2.3 Corporate missions, philosophy statements & innovation culture:  what makes a philosophy statement effective? According to Ledford et al.  (1994), an effective statement consists of four basic guiding principles to bring a statement to life:

(1)Make it a compelling statement. Avoid boring details and routine
      descriptions.
(2)Install an effective communication and implementation process.
(3)Creates strong linkage between the philosophy and the systems governing
       behavior.
(4)Have an ongoing process of affirmation and renewal.

2.3  In order to build a successful and sustainable culture of innovation, leadership needs to accomplish two broad tasks:

  1. Leaders need to be acutely sensitive to their environment and acutely aware of the impact that they themselves have on those around them.
  2. Leaders need to have the ability to accept and deal with ambiguity. Tolerance of ambiguity allows space for risk taking, and exploration of alternative solution spaces, which do not always produce business results.

2.3  Characteristics that distinguish highly innovative firms against less innovative companies are as follows: (4 points)

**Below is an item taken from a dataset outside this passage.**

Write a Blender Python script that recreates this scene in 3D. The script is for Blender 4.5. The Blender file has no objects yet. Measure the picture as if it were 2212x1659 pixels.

  • Top management commits both financial and emotional support to innovation.
  • Top management has to ensure that realistic and accurate assessments of the markets are made for the planned innovation. Highly innovative firms are close to the end users, and are accurately able to assess potential demand.
  • Top management ensures that innovation projects get the necessary support from all levels of the organisation.
  • Top management ensures that structured methodology/systems are set in place so that each innovation goes through a careful screening process prior to actual implementation.

2.3  Actions that need to be addressed in order for the empowerment to contribute to innovation: (5 points)

  1. Establish meaningful ‘actions’ boundary: Successful companies need to draw ‘actions’ boundary through a process of explicitly defining the domain of action and the priority, and the level of responsibility and empowerment provided to reach these ends.
  2. Define risk tolerance
  3. Structure involvement
  4. Accountability: A very common problem in empowered innovation is that everyone is encouraged to participate in cross-functional process involvement, to an extent that almost everybody loses track of who is accountable for what.
  5. Action orientation rather than bureaucracy orientation

2.3 Key distinguishing factor between innovative and less innovative firms is the ability of management to create a sense of...

… a sense of community in the workplace. Highly innovative companies behave as focused communities whereas less innovative company units behave more like traditional bureaucratic departments.

2.3 What are the two types of autonomy in innovative firms?

(a) strategic autonomy – the freedom to set one’s own agenda,


(b) operational autonomy – the freedom to attack a problem, once it has been
     set by the organization, in ways that are determined by the individual self.


Operational autonomy encourages a sense of the individual and promotes entrepreneurial spirit, whereas strategic autonomy is more to do with the level of alignment with organizational goals. What works best is a balance between operational and strategic autonomy!